Good news this morning though is that the Wii version of the BBC's iPlayer is now out, and seems to work well. There had been a special version available via the web for some time, but the Opera browser required was not a free download on the Wii. The browser went free a couple of months ago, but a simultaneous update broke iPlayer, so it's been completely non-functional for the last few weeks. However, today the BBC and Nintendo launched a stand-alone version of the system, not relying on the browser at all any more, and initial tests demonstrated that it seemed to do exactly as claimed on the tin. The video quality is not quite broadcast standard, being ever-so-slightly (but really ever-so-slightly) choppy, but perfectly watchable. How it will fare at busier times of day will remain to be seen, but presumably that's an issue across the entire iPlayer platform and the additional Wii users surely won't make that much difference in the longer term. Anyway, good to see another example of technology that just works - a dependable and unobtrusive servant, rather than a glitzy firework show that's all flash bang wallop for a few seconds then you have to wait another year for anything else to happen...
Oh, and connected with the power cut thing, we noticed a young man from Southern Electric without a hi-vis vest wandering around the close with a clipboard yesterday morning. I spotted him again when I was walking back from my meeting in town, and it turned out he was one of a gang of Southern's doorstep salesmen. What a day to choose... "Yes, we'd love to switch to you, as a token of appreciation for last night's catastrophic failure!" Bet they got loads of takers - possibly even more than the Jehovah's Witnesses following in their footsteps this morning.
We had my dad visiting for the weekend, which was nice. The weather wasn't, though, so we had to keep ourselves well entertained without going out too much, but succeeded reasonably.

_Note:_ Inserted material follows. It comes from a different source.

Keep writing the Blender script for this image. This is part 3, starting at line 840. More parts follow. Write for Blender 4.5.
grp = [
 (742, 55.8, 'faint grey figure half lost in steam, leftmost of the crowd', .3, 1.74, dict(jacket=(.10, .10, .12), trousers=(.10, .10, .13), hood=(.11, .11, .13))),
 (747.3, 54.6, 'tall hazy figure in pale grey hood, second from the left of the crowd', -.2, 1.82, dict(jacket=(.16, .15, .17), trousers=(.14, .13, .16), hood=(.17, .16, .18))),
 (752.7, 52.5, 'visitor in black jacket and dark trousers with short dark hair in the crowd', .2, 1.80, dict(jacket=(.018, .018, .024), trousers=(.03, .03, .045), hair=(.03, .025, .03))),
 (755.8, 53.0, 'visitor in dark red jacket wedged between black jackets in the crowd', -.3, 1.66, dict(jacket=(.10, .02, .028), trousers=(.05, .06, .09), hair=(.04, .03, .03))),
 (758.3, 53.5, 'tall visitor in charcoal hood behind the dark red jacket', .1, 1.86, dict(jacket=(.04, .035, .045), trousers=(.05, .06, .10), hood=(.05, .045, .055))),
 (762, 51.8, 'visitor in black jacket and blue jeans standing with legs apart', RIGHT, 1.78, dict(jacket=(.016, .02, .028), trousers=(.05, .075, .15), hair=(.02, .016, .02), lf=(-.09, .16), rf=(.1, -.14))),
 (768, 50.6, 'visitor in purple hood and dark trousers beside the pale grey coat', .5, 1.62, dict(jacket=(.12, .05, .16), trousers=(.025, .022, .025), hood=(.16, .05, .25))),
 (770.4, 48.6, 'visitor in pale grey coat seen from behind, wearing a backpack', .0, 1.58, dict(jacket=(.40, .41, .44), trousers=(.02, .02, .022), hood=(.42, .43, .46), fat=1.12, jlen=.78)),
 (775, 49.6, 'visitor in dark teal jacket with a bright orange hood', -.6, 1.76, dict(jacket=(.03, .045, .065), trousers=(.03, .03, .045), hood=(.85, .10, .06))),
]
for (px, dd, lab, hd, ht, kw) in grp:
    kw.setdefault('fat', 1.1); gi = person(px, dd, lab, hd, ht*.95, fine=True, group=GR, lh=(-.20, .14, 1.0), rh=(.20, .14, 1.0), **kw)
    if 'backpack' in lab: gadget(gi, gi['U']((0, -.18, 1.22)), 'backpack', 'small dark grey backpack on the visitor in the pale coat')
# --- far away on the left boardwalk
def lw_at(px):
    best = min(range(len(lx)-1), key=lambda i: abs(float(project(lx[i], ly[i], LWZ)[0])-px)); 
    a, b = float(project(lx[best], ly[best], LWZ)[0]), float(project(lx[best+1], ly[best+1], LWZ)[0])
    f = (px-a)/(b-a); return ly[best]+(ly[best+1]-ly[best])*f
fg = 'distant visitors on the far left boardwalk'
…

Alas since we visited my parents the weekend before, their computer had taken a turn for the worse, with the dreaded corrupted registry file problem that so many seem to get struck down by, so Dad arrived Friday morning with the system unit under his arm. Thankfully with the help of Tux the friendly penguin, and contrary to conventional Microsoft-indoctrinated wisdom on these matters (let alone £50 misnamed recovery CDs that nuke everything), we managed to get things up and running again, without needing to re-install anything. The hard disk is still distinctly faulty (occasional spin-up reluctance, and a couple of dodgy sectors), but should keep going for a bit longer, especially having converted the file system to the supposedly more fault-tolerant NTFS. Doing all that saw to quite a bit of our "wet play" time to amuse ourselves, the rest occupied with Saturday breakfast at Bex and Si's, and braving foul driving conditions to eat out at the Harvester on Saturday evening. We left Dad to his own devices yesterday, and apart from getting drenched in the morning he seemed to have a good ride on his bike and visited the local Rural Life Centre so had plenty of photographs to share upon his return!